The idea that someone would be called a “good farmer” for monocropping GMO corn with robots after 6 billion people have paid the price of mismanaging Earth is tougher to swallow than the idea that 80 years pass between the first space mission and the second, and the same exact size and type of robot is deployed in the new space ship.
That robotic oversight is a bit lazy and kind of cute because “Interstellar” is part of the decades-old trend of movies that normalize extending empathy to robots. But the failure to imagine a healthy relationship with future Earth derives from an entirely unscientific disdain: “We used to look up at the sky and wonder at our place in the stars. Now we just look down and worry about our place in the dirt.” We do? Because we look at the dirt now, and when we do, we don’t monocrop corn with robots.
There are people transforming acres next to the Dead Sea into oases. Flyblown deadzones the size of France are being turned into fertile, breathtaking and productive regions. This is not happening with industrial additives, robots or monocropping. Nor does it require the sort of water waste that would’ve made “Interstellar’s” endless corn fields flourish.
There are pioneer species that can cling to desert cliffs overlooking the ocean, accreting the moisture and topsoil to support edible plants. Even in the case of a gloomy dust storm, we know how to engineer wind breaks out of local plant species on any continent that would create massive pockets of protected fertility. But any one who looks at the dirt must lack initiative, or at least social status. That’s why we are meant to leave Earth, right?

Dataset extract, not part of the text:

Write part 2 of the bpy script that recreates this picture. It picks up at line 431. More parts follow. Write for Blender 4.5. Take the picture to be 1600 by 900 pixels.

Look. I work on the NASA campus in Silicon Valley four months of the year because I love space exploration and believe deeply in the value of exponential technologies. But I work in Africa and South East Asia the rest of the time because I love Earth. And in all cases, I like thoughtful, strategic, sustainable approaches to making life better. This movie’s future vision of how we manage our environment belongs in the late 1940s when the same brutalist approach to farming started pushing us towards the dystopic conditions that make Interstellar so desperate.